I use xml configs and use the loadConfig+="myconfig.xml" to do my configuration instead of passing large numbers of command line params. So in the <compiler> section of your xml config:

<define>
    <name>CONFIG::debug</name>
    <value>false</value>
  </define>
<define>
    <name>CONFIG::release</name>
    <value>!CONFIG::debug</value>
</define>

This works well for all use cases:

CONFIG::debug
{
    private var server:String = "http://localhost/mystagingenvironment";
}
CONFIG::release
{
    private var server:String = "http://productionserver.com";
}

This has the additional benefit of working consistently across applications. It also does not rely on the 'optimize' flag being true, like Patrick's answer (although I think we can assume that 99.999999% of all swfs have optimize=true, I only set it to false when the optimizer breaks my AS3).

It does have the drawback that it doesn't compile all code paths, just the ones that are included. So if you're not using a build server to create release builds and tell you when things break, be prepared for surprise errors when you do your release build ("But it compiled in debug! Crap, I need this to launch now!").

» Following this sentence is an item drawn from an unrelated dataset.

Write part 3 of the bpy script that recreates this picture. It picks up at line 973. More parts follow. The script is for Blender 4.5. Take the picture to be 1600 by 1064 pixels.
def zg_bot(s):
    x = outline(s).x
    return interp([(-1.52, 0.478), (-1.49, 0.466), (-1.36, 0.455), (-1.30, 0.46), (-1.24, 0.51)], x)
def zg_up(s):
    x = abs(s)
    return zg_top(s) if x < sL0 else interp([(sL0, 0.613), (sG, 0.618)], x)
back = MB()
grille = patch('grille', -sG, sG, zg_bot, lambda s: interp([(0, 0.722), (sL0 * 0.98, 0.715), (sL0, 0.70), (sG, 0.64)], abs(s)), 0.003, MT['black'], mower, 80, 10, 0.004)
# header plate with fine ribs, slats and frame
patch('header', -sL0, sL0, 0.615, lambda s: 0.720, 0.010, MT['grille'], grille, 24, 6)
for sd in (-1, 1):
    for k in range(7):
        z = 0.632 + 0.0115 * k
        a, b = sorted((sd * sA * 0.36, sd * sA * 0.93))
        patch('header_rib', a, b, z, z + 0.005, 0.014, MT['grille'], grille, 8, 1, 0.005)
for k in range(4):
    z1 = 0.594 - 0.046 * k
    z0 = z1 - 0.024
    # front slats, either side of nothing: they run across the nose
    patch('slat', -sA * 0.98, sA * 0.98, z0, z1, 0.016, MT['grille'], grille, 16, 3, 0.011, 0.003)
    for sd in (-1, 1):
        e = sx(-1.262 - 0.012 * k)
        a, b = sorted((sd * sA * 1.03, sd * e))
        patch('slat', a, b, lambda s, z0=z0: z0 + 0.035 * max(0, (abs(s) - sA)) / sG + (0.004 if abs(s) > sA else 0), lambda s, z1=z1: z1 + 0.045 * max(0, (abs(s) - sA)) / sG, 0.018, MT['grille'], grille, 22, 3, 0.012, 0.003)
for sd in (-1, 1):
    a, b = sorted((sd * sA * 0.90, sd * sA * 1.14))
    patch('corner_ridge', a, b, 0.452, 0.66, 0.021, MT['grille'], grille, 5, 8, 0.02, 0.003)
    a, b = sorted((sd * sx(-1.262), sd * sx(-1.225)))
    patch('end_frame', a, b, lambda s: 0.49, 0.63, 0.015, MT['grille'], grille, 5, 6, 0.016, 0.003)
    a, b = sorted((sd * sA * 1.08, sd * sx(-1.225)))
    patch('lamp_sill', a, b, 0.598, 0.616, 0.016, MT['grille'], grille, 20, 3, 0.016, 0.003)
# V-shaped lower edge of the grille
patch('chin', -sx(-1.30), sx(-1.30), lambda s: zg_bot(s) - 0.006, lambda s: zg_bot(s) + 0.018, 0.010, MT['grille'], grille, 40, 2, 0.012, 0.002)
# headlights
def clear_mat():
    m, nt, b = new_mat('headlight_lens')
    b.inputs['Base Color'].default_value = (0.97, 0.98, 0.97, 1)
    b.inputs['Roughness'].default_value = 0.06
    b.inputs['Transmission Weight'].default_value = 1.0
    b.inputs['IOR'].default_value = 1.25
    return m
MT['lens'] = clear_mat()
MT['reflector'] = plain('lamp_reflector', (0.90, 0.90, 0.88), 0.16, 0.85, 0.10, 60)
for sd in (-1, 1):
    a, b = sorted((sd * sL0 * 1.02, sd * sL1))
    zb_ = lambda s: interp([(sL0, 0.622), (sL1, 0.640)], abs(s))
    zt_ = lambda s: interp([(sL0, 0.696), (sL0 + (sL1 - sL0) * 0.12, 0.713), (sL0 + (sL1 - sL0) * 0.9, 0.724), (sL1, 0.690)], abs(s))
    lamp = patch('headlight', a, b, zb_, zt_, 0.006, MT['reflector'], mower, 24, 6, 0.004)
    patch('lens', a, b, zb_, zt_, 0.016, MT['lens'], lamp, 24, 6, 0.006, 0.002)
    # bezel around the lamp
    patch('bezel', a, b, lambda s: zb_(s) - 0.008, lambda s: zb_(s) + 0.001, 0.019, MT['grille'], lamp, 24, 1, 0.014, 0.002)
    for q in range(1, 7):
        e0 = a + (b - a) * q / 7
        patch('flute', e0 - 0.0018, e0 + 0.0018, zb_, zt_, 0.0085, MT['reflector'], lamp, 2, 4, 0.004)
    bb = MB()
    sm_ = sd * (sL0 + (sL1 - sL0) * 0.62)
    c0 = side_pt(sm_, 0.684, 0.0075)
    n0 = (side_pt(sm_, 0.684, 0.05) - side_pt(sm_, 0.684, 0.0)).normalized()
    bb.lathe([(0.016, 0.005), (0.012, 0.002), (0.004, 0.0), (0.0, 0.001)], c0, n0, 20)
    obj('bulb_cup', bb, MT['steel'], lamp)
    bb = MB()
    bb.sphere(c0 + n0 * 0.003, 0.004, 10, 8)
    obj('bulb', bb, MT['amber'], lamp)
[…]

This works fine and will strip out code that won't run:

if (CONFIG::DEBUG) {
   //debug stuff
}
else {
   //release stuff
}

BUT this will be evaluated at runtime:

if (!CONFIG::DEBUG) {
   //release stuff
}
else {
   //debug stuff
}

mxmlc apparently can only evaluate a literal Boolean, and not any kind of expression, including a simple not.


Use the if / else construct : the dead code will be removed by the compiler and it will not be tested at runtime. You will have only one version of your code in your swf.

If you are not sure use a decompiler or a dump tool to see what really happens.